I recently had a client tell me that he lost his old website because the guy he had tasked with looking after it, who had complete control of every aspect of his site, domain, email boxes etc had upped sticks and disappeared leaving him with a mature, blog post laden website that was, at some point going to cease to be.


My client had no recourse, he had no idea how to get to his domain, to his mail box nor to his website to ensure that the payments, previously paid for by his web designer and billed to him, were kept up to date.


The lesson here is to always have copies of the login details for your website and domain. At Wixworks we either have our client add us as a contributor or, if we are building the Wix website design from scratch we always add our client as a contributor. We always insist that our clients buy their own domain too.
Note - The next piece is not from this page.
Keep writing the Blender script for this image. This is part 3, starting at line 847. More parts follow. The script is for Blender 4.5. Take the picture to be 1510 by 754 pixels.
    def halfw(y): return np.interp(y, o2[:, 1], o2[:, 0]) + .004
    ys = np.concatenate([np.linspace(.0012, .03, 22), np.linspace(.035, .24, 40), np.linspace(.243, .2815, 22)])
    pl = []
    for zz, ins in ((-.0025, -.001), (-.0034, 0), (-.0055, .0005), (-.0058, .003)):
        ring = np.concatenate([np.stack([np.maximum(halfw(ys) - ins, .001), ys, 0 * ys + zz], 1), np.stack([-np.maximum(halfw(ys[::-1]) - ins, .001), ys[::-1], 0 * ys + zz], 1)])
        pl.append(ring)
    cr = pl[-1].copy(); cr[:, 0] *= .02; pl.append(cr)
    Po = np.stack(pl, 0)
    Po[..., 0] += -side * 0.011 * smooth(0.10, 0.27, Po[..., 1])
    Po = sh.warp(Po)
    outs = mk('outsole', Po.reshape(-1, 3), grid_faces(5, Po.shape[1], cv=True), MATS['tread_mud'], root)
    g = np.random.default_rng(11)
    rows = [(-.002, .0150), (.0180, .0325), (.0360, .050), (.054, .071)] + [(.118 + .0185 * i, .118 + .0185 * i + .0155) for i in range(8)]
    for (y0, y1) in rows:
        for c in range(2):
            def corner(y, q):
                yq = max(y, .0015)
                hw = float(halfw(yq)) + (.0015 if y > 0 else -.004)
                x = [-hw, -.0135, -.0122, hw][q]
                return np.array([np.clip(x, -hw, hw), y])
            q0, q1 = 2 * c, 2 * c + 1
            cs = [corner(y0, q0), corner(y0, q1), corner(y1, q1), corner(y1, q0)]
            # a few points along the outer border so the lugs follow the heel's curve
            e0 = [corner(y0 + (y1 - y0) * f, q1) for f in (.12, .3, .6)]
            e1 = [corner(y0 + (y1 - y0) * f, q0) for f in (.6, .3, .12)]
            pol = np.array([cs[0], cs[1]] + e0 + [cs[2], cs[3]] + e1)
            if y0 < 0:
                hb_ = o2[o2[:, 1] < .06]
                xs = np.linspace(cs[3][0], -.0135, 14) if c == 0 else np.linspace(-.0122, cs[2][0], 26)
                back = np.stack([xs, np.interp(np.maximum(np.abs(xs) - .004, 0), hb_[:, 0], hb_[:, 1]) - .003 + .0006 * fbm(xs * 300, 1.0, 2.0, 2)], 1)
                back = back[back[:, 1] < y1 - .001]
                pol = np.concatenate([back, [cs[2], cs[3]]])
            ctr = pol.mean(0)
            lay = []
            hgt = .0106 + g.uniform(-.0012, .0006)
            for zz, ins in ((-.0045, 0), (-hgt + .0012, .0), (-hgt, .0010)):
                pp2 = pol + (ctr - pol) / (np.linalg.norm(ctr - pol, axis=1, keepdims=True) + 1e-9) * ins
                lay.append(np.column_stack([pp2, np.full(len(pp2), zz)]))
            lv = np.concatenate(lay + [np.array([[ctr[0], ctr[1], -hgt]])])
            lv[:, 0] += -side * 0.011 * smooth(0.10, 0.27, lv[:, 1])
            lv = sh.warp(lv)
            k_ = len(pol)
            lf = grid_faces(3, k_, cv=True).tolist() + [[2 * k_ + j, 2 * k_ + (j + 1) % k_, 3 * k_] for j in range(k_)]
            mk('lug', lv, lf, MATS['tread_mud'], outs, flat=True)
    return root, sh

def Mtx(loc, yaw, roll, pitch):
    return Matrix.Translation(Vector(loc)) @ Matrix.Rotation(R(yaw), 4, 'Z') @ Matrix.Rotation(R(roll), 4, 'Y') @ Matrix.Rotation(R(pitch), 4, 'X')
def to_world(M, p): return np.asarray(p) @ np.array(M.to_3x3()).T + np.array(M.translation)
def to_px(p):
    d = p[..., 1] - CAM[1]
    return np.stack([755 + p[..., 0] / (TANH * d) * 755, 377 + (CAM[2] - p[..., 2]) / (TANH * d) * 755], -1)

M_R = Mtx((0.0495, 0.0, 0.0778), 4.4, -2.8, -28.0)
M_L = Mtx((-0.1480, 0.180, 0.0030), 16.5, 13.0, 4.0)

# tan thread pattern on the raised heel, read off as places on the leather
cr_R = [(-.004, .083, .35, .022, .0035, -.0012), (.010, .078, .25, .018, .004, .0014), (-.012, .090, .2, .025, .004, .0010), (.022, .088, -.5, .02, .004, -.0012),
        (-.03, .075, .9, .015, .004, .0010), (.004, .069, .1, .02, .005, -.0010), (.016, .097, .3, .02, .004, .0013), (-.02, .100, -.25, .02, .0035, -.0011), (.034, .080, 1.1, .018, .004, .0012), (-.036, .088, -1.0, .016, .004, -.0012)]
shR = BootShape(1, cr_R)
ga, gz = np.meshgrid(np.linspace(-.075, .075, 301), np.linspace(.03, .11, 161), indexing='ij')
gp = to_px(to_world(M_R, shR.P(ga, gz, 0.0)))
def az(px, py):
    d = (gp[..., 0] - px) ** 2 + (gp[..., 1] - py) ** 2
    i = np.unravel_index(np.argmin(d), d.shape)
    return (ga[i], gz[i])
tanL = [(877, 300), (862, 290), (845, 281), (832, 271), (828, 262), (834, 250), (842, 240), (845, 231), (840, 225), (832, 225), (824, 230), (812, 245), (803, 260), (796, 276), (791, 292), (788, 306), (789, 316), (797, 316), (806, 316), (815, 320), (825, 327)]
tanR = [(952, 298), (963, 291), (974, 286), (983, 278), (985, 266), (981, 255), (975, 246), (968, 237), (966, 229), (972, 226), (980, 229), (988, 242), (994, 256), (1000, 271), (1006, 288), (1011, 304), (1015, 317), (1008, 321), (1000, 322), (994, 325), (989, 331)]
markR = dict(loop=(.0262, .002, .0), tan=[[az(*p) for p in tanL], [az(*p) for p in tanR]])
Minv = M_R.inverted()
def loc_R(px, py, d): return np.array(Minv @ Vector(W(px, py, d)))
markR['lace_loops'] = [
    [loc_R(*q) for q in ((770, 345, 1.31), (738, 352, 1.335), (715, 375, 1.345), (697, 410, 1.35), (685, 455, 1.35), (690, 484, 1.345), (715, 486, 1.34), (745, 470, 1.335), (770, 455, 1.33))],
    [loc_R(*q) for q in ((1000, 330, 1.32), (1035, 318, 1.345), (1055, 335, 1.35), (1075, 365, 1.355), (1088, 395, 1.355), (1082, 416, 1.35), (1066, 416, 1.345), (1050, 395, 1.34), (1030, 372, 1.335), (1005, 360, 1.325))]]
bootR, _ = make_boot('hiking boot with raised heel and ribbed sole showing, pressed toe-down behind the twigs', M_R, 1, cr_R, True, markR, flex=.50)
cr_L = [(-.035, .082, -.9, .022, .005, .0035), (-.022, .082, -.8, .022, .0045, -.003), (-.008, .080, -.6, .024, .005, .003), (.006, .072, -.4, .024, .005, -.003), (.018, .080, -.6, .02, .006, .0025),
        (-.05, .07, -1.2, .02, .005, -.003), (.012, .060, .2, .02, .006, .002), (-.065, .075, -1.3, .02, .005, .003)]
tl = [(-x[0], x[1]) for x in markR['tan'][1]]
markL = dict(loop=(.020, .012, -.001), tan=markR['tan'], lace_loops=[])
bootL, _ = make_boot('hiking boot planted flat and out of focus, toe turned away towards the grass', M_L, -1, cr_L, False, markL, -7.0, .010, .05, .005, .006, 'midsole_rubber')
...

Since that dark day when his website disappeared from the internet he has had to start from scratch, with a new domain (the old one had yet to expire and hadn’t entered circulation again.) this time building his website himself and everything in his control.


Anyway, he mentioned this to me, his agony of his many blog posts and website content, honed over a decade, that had vanished into the ether. During our conversation I had an epiphany. There may be a way of retrieving his site and contents using the Wayback machine!


So what is the Wayback machine?


The Wayback Machine has catalogued more than 400 billion web pages from as far back as 1996, so there's a good chance but not a guarantee, that a website will be found at some stage in its life. You simply type in the URL and the Wayback machine will show you a timeline of when a snapshot of any given website was catalogued. Using this tool you would be able to see how a website looked up to 14 years ago.


Back to my client.


I mentioned the Wayback machine to him whilst at the same time entering his now long departed domain URL into the search bar. Success! His site had been catalogued over 30 times over a ten-year period, the last time just weeks before his web designer upped sticks. The whole site could be accessed, and every word was retrieved from his web content and blogs.


Needless to say I have a deliriously happy client.


Give the Wayback machine a try, simply Google it and follow the link. You’ll never worry about losing your content again!